Noah Duke Kaye - Executive Director and Senior Analyst
Yes, and then maybe one more very -- more immediate one. I think you previously guided to about 40 to 50-megawatt equivalents of energy assets placed in service in 2018. Any update to that implied in this higher guidance?
George P. Sakellaris - Founder, Chairman, CEO & President
Yes, John?
John R. Granara - Executive VP, CFO & Treasurer
Yes, no we're still tracking to that, so year-to-date, we have placed in the service about 21, and we're planning to place about 28, 28.5 for the remainder of the year, so we're still tracking to the number that we guided to earlier.
Operator
(Operator Instructions) I show no further questions in the queue at this time. I'd like to turn the call over to the CEO, George Sakellaris for closing remarks. Please go ahead.

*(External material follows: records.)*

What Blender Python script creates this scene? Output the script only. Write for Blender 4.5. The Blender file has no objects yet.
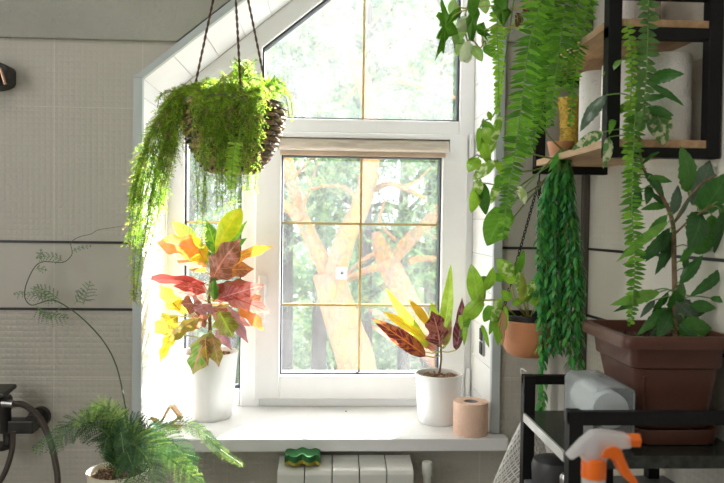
import bpy, math, random
from mathutils import Vector, Matrix
R = random.Random(7)
C = bpy.context.scene.collection
sc = bpy.context.scene
PI = math.pi
# ------------------------------------------------------------------ camera
F = 704.0
H = 1.45
yaw, pitch, roll = math.atan(34/704), math.atan(18.5/704), 0.0125
cam_rot = Matrix.Rotation(-yaw, 3, 'Z') @ Matrix.Rotation(PI/2-pitch, 3, 'X') @ Matrix.Rotation(roll, 3, 'Z')
cd = bpy.data.cameras.new('camera'); cam = bpy.data.objects.new('camera', cd); C.objects.link(cam)
cam.location = (0, 0, H); cam.rotation_euler = cam_rot.to_euler()
cd.sensor_width = 36; cd.lens = F/724*36; cd.clip_start = .02; cd.clip_end = 300
cd.dof.use_dof = True; cd.dof.focus_distance = 1.8; cd.dof.aperture_fstop = 6.3
sc.camera = cam
def P(px, py, Y):
    d = cam_rot @ Vector(((px-362)/F, -(py-241.5)/F, -1))
    return Vector((0, 0, H)) + d*(Y/d.y)
# ------------------------------------------------------------------ materials
def N(nt, typ, ins=None, **kw):
    n = nt.nodes.new(typ)
    for k, v in kw.items(): setattr(n, k, v)
    for k, v in (ins or {}).items():
        s = n.inputs[k]
        if isinstance(v, bpy.types.NodeSocket): nt.links.new(v, s)
        else: s.default_value = v
    return n
def M(nt, op, a, b=None, c=None, clamp=False):
    ins = {0: a}
    if b is not None: ins[1] = b
    if c is not None: ins[2] = c
    n = N(nt, 'ShaderNodeMath', ins, operation=op); n.use_clamp = clamp
    return n.outputs[0]
def mixc(nt, f, a, b):
    n = nt.nodes.new('ShaderNodeMix'); n.data_type = 'RGBA'
    for i, v in ((0, f), (6, a), (7, b)):
        if isinstance(v, bpy.types.NodeSocket): nt.links.new(v, n.inputs[i])
        else: n.inputs[i].default_value = v if i == 0 else (tuple(v)+(1,))[:4]
    return n.outputs[2]
def newmat(name):
    m = bpy.data.materials.new(name); m.use_nodes = True
    nt = m.node_tree; nt.nodes.clear()
    out = nt.nodes.new('ShaderNodeOutputMaterial')
    return m, nt, out
def mat(name, col, rough=.5, metal=0, var=.08, vscale=20, bump=0, bscale=60, trans=0, ior=1.45, spec=.5, sss=0, col2=None, stretch=None, coat=0):
    m, nt, out = newmat(name)
    tc = N(nt, 'ShaderNodeTexCoord').outputs['Object']
    if stretch: tc = N(nt, 'ShaderNodeMapping', {0: tc, 3: stretch}).outputs[0]
    no = N(nt, 'ShaderNodeTexNoise', {'Vector': tc, 'Scale': vscale, 'Detail': 4}).outputs[0]
    c2 = col2 or tuple(max(0, c*(1-var*2)) for c in col)
    f = N(nt, 'ShaderNodeMapRange', {0: no, 1: .35, 2: .65}).outputs[0]
    base = mixc(nt, f, col, c2)
    p = N(nt, 'ShaderNodeBsdfPrincipled', {'Base Color': base, 'Roughness': rough, 'Metallic': metal, 'IOR': ior, 'Transmission Weight': trans, 'Specular IOR Level': spec, 'Coat Weight': coat})
    if bump:
        nb = N(nt, 'ShaderNodeTexNoise', {'Vector': tc, 'Scale': bscale, 'Detail': 5}).outputs[0]
        b = N(nt, 'ShaderNodeBump', {'Height': nb, 'Strength': bump, 'Distance': .01})
        nt.links.new(b.outputs[0], p.inputs['Normal'])
    nt.links.new(p.outputs[0], out.inputs[0])
    return m
def leafmat(name, translu=.45, rough=.35, vein=.6, nv=9, speck=0, sscale=60, spec=.5):
    m, nt, out = newmat(name)
    c1 = N(nt, 'ShaderNodeAttribute', attribute_name='c1').outputs[0]
    c2 = N(nt, 'ShaderNodeAttribute', attribute_name='c2').outputs[0]
    uv = N(nt, 'ShaderNodeUVMap').outputs[0]
    sx = N(nt, 'ShaderNodeSeparateXYZ', {0: uv})
    t = M(nt, 'FRACT', sx.outputs[0]); a = M(nt, 'ABSOLUTE', M(nt, 'SUBTRACT', sx.outputs[1], .5)); a = M(nt, 'MULTIPLY', a, 2)
    mid = M(nt, 'LESS_THAN', a, .07)
    s = M(nt, 'FRACT', M(nt, 'SUBTRACT', M(nt, 'MULTIPLY', t, nv), M(nt, 'MULTIPLY', a, 1.6)))
    line = M(nt, 'MULTIPLY', M(nt, 'LESS_THAN', s, .16), .6)
    k = M(nt, 'MULTIPLY', M(nt, 'MAXIMUM', mid, line), vein)
    geo = N(nt, 'ShaderNodeNewGeometry').outputs['Position']
    no = N(nt, 'ShaderNodeTexNoise', {'Vector': geo, 'Scale': sscale, 'Detail': 3}).outputs[0]
    if speck:
        k = M(nt, 'MAXIMUM', k, M(nt, 'MULTIPLY', N(nt, 'ShaderNodeMapRange', {0: no, 1: .5, 2: .56}).outputs[0], speck))
    base = mixc(nt, k, c1, c2)
    br = N(nt, 'ShaderNodeMapRange', {0: no, 1: .3, 2: .7, 3: .85, 4: 1.12}).outputs[0]
    hs = N(nt, 'ShaderNodeHueSaturation', {'Value': br, 'Color': base}).outputs[0]
    p = N(nt, 'ShaderNodeBsdfPrincipled', {'Base Color': hs, 'Roughness': rough, 'Specular IOR Level': spec})
    tr = N(nt, 'ShaderNodeBsdfTranslucent', {'Color': hs})
    mx = N(nt, 'ShaderNodeMixShader', {0: translu, 1: p.outputs[0], 2: tr.outputs[0]})
    nt.links.new(mx.outputs[0], out.inputs[0])
    return m
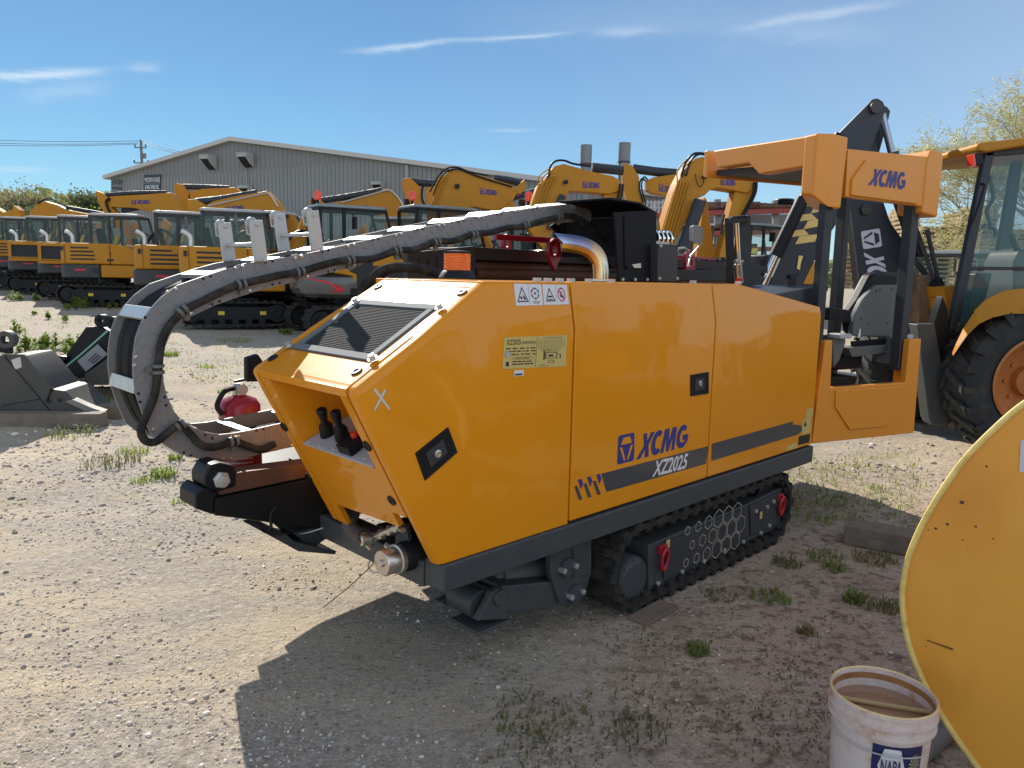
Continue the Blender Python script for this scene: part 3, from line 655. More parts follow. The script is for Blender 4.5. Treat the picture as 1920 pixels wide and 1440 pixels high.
for t in (.3, .62, .85): q_ = vt[1] * (1 - t) + vt[3] * t; d_ = (vt[3] - vt[1]).normalized(); b.cyl(q_ - d_ * .008, q_ + d_ * .008, .021, None, 6)
for (x, y) in ((690, 1022), (725, 1022), (748, 988)): b.cyl(U(x, y, -1.12), U(x + 8, y + 6, -1.13), .012, None, 6)
b.build('drain_valve', BRIGHT, rig)
b = MB(); b.prism([U(x, y, -1.085) for (x, y) in ((737, 978), (760, 982), (768, 1030), (742, 1024))], (.02, 0, 0)); b.build('valve_bracket', FRAME, rig, .003)
b = MB(); b.tube(catmull([U(x, y, -1.06) for (x, y) in ((660, 962), (655, 975), (660, 990), (672, 1002), (684, 1005))], 5), .034, 12); b.build('radiator_hose', mat('hose_brown', (.10, .07, .06), .6), rig)
b = MB(); b.tube(catmull([U(x, y, -1.21) for (x, y) in ((700, 1056), (685, 1072), (650, 1104), (606, 1139))], 6), .0022, 5); b.build('wire', mat('wire_tan', (.20, .15, .13), .6), rig)
b = MB(); b.tube(catmull([U(x, y, -1.12) for (x, y) in ((695, 1050), (690, 1060), (697, 1072), (712, 1073))], 6), .0035, 6); b.build('chain_tether', BRIGHT, rig)
# --- drill rack: its rear end sticks out past the front
RV0 = .82
def rk(off, *pts): return [S(180 + x / 3, 600 + y / 3, off) for (x, y) in pts]
b = MB(); b.prism(rk(RV0, (610, 880), (645, 815), (700, 803), (782, 820), (790, 868), (790, 935), (690, 968), (640, 960), (612, 940)), (0, .13, 0))
b.prism(rk(RV0 - .01, (560, 985), (600, 940), (690, 975), (668, 1002), (665, 1098), (560, 1062)), (0, .16, 0)); b.build('rack_end', BLACK, rig, .008)
c = rk(RV0 - .004, (703, 898))[0]; b = MB(); b.lathe([(.034, 0), (.034, .012), (.024, .014), (.024, .034), (.0005, .036)], c, (0, -1, 0), 6); b.build('bolt', GALV, rig, .002)
P = rk(RV0, (668, 1002), (1400, 850), (1500, 1210), (665, 1100)); b = MB(); b.prism(P, (0, .13, 0)); b.build('rack_beam', BLACK, rig, .008)
b = MB(); b.prism([V(p) for p in ((-1.44, 1.0, .59), (-1.46, 1.08, .59), (-1.31, 1.48, .59), (-1.20, 1.49, .59), (-1.15, 1.62, .59), (-.99, 1.64, .59), (-.99, 1.70, .59), (-.78, 1.78, .59), (-.31, 1.84, .59), (-.27, 1.65, .59), (1.9, 1.65, .59), (1.9, 1.0, .59))], (0, 0, .03)); b.build('rack_deck', BLACK, rig)
b = MB(); b.prism(rk(RV0 - .012, (790, 868), (800, 858), (1400, 780), (1400, 840), (700, 985), (690, 968), (790, 935)), (0, .10, 0)); rl = b.build('rack_rail', RUSTB, rig, .003)
b = MB()
for k in range(14):
    c = rk(RV0 + .10, (800 + k * 40, 852 - k * 5.2))[0]; b.bx(c.x - .014, c.x + .006, c.y - .06, c.y - .03, c.z - .01, c.z + .012)
b.build_each('rack_tooth', BRIGHT, rl)
b = MB(); b.tube(catmull(rk(RV0 - .03, (1010, 1050), (985, 1090), (985, 1150), (960, 1190), (930, 1175), (915, 1150)), 6), .007, 8); b.build('hose', BLACK, rig)
b = MB(); b.tube(catmull([U(x, y, -1.16) for (x, y) in ((535, 1000), (570, 1000), (605, 990))], 6), .003, 6); b.build('wire', LGREY, rig)
b = MB(); b.prism(rk(RV0 + .3, (545, 942), (590, 935), (590, 950), (570, 962)), (0, .02, 0)); b.build('marker_flag', RED, rig)
# far foot plate
ft = lambda *pts: [S(x, y, .80) for (x, y) in pts]
b = MB(); b.prism(ft((514, 1009), (538, 1003), (552, 1016), (632, 1034), (628, 1040), (560, 1034)), (0, .30, 0)); b.prism([S(x, y, .86) for (x, y) in ((550, 1000), (600, 985), (612, 1010), (585, 1030))], (0, .2, 0)); b.build('stabiliser_foot', FRAME, rig, .003)
b = MB(); b.bx(-1.05, -.95, .74, 1.2, .44, .58); b.build('cross_beam', BLACK, rig, .006)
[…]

George P. Sakellaris - Founder, Chairman, CEO & President
Thank you, [Dulham]. To conclude, we believe our business momentum is strong and sustainable, and that new -- and few companies can match our level of visibility. Ameresco has never been in a better shape. Thanks to the hard work of our employees and the support of our shareholders. We look forward to maintaining this level of performance in the quarters ahead. Thank you for your attention this morning. I will now turn the call back to the operator. Thanks.
Operator
Thank you, sir. Thank you, ladies and gentlemen, for attending today's conference. This concludes the program. You may all disconnect. Good day.